The league most in need of the cash that expansion brings would be Major League Baseball, but Rosenthal shed some light on that as well for the Athletic in an article this week.

Unlike other leagues, MLB does seem to have a larger number of owners willing to use franchises as a means to pocket cash and not actually compete. Uncertainty around small markets is also larger in MLB, and the threat of teams moving always seems to exist (as is the case for the Oakland Athletic and Tampa Bay Rays right now). As a result of this and other factors detailed in the piece, expansion would appear to be off the table in the near-term and that means actively saying no to the money it would provide.

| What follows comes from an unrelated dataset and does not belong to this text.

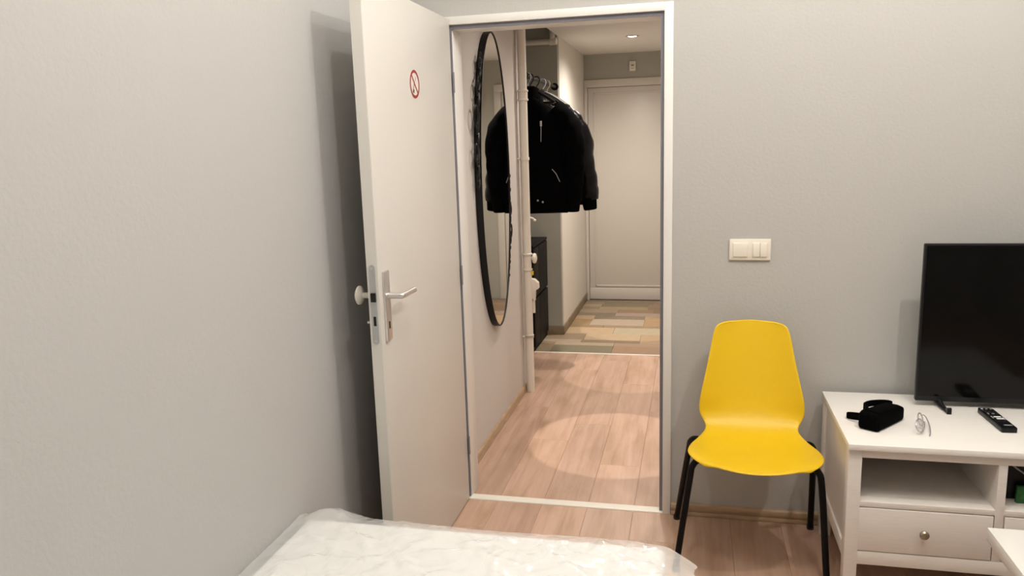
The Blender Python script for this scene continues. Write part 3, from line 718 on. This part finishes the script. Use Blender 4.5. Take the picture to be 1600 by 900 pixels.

There’s no timeline for the NBA, but with the Supersonics’ return already looming over the league for 10-plus years and various other markets tested out all the time, it would seem they’re pretty far down that road to have a team start by 2022-23 or 2023-24, perhaps. Whether they get the $2.5 billion expected is another story, but either way, it’s likely they make that move and help fix some of the current problems.

The story’s far from over for MLB on the expansion front given the financial needs of most franchises. But for now, they do appear to be the league most willing to stand pat and accept losses as just part of doing business right now.